Dr. Wills[74] gives Provost Hely Hutchinson a very high place amongst the eminent men of the country, and mentions his eloquence and college reforms as well as his greed.

Even Mr. Froude,[75] who vastly dislikes himself and his sons, is constrained to call him the “able and brilliant Hely Hutchinson,” and to tell of his “meridian splendour.” He quotes Lord Lieutenant Townshend’s statement that he was “the most popular man in parliament to conduct a debate.”

The famous Colonel Isaac Barrè,[76] who, as he got Scholarship in 1744, was a college class-fellow of Hutchinson, gives the following description of him in 1768:—“When the Army Augmentation Bill was introduced by Tom Connoly, it was opposed by Sexten Pery on constitutional grounds, and by the Attorney General (Tisdall) on grounds that left him free to support the Bill afterwards if it were his interest to do so.[77]

“The Prime Serjeant (Hutchinson)” says Barrè “was not so prudent[78] (as Tisdall), and opposed it in a long, languid speech, full of false calculations; among the rest this curious one, that adding £40,000 per annum to the national expense was, in fact, adding a million to its debt, and that the nation, in the next session, would be £1,800,000 in debt. If all this is true, how will he have the impudence to support this measure hereafter? But, indeed, he has contradicted himself three or four times in the course of this session upon this subject.[79] He talks now of being dismissed. His profit by his employment is trifling, not above three or four hundred a year.[80]

“He is personally disliked, a mean gambler—not one great point in him—and exceedingly unpopular in this country. I must tell you a short anecdote which put him very much out of temper. The day after the first division he came to Council in a hackney chair, which happened, unluckily, to be No. 108 (the number of the majority). A young officer at the Castle wrote under the number of the chair, “COURT” in large characters, and at the top a coronet was drawn.[81]

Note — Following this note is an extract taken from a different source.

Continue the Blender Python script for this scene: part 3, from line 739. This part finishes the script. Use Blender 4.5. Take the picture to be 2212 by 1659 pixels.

“He denied positively in the beginning of his speech, any bargain or terms proposed by him at the Castle, but was not believed.... As far as I am able to judge,” continues Barrè, “this country is manageable easily enough. The prevailing faction exists only by your want of system in England. They have no abilities, and their present and only friend, Hutchinson (for Tisdall is quite broken), cannot be depended on for a moment.”

In the last volume (vol. viii.) of the “Historical Manuscripts Report” we find some very interesting mentions of Hutchinson in the letters that passed between “Single Speech” Hamilton and Edmund Sexten Pery. Both of these eminent men entertained a high opinion of, and a sincere personal regard for, the Provost. In 1771, Hamilton, who was Chancellor of the Irish Exchequer, and had been Chief Secretary to two Lord Lieutenants (Lords Halifax and Northumberland) wrote to Pery, the Speaker[82] of the House:—“As long as you and Andrews and Hutchinson are in being and business, Ireland will never want attractions sufficient to make me prefer it to a situation of ‘more splendour and greater influence.’”

Two years later, Hamilton wrote to Pery about the collapse of the negotiations for his resigning the Exchequer Chancellorship in Hutchinson’s favour, and begged that Hutchinson would not again require him to sacrifice his own solid and substantial interests. Another letter, dated 1779, says that Flood was eagerly canvassing for the post, and that Hutchinson was discontented. The Chancellorship was not given to either of the rivals—it was given to Foster, who was afterwards Speaker; and Hutchinson accordingly failed to score a second triumph over “the generous-minded, ornamental, sonorous-voiced Henry Flood, who was eclipsing his meridian splendour.”[83]

In 1777 the Corporation of Dublin petitioned the Provost and Board for a free education for the son of the deceased patriot, Dr. Lucas. The College authorities responded in a literal spirit, and generously granted to the lad not only a remission of fees, but free rooms and free commons as well.[84]

In 1779, were published the “Commercial Restraints,” which in its original shape was, a contribution to Lord Lieutenant Buckinghamshire as to the best method of extricating the country from its discontent and troubles. Froude says (vol. ii., p. 223), that it was the most important of all the opinions gathered by the Viceroy, and that it earned Hutchinson’s pardon from Irish patriotism for his subserviency to the Court and Lord Townshend. The work is an extremely able review of the whole history and condition of our native Irish trade and industries, and it is as loyal in its nationality as it is able. It is the only specimen we have to show us the Provost as a writer and as an economist, and it certainly secures him a high place in these two estimates.